- _REQUEST_
Below are records; count the lines in them that hold "pixels" and give only the count.

- _DATA PROVIDED_
....
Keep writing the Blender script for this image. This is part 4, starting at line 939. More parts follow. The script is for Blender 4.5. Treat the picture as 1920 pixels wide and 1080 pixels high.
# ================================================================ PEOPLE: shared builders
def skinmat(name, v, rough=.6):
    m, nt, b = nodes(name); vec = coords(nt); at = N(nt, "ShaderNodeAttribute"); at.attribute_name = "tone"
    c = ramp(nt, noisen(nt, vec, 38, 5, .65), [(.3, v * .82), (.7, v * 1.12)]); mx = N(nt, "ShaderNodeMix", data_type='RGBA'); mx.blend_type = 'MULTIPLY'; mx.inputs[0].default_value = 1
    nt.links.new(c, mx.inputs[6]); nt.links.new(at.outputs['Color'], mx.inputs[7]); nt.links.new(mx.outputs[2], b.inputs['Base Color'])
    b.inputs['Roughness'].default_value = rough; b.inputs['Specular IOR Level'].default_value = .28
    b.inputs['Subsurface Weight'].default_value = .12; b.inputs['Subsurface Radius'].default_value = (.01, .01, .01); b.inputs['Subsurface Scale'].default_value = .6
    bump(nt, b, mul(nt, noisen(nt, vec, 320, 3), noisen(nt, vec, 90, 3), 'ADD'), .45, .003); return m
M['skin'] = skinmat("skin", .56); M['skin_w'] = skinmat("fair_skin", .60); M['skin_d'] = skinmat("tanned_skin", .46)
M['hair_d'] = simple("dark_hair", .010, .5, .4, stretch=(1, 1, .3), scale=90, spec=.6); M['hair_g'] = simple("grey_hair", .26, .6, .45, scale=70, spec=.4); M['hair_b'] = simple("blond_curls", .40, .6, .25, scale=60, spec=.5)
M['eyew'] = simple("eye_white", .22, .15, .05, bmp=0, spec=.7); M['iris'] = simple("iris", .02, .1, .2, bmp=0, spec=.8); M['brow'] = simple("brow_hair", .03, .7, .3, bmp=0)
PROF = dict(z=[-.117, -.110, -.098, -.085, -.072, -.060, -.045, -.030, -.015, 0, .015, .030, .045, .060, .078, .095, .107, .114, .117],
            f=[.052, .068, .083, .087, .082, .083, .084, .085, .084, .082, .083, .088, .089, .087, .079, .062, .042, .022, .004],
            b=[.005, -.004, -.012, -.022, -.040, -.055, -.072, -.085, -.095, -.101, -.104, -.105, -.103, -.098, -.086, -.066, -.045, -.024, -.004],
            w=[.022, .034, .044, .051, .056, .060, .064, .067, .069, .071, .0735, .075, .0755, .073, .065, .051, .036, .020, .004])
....
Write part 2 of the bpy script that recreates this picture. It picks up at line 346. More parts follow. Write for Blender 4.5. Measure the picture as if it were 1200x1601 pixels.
....
- _FULL OUTPUT_
2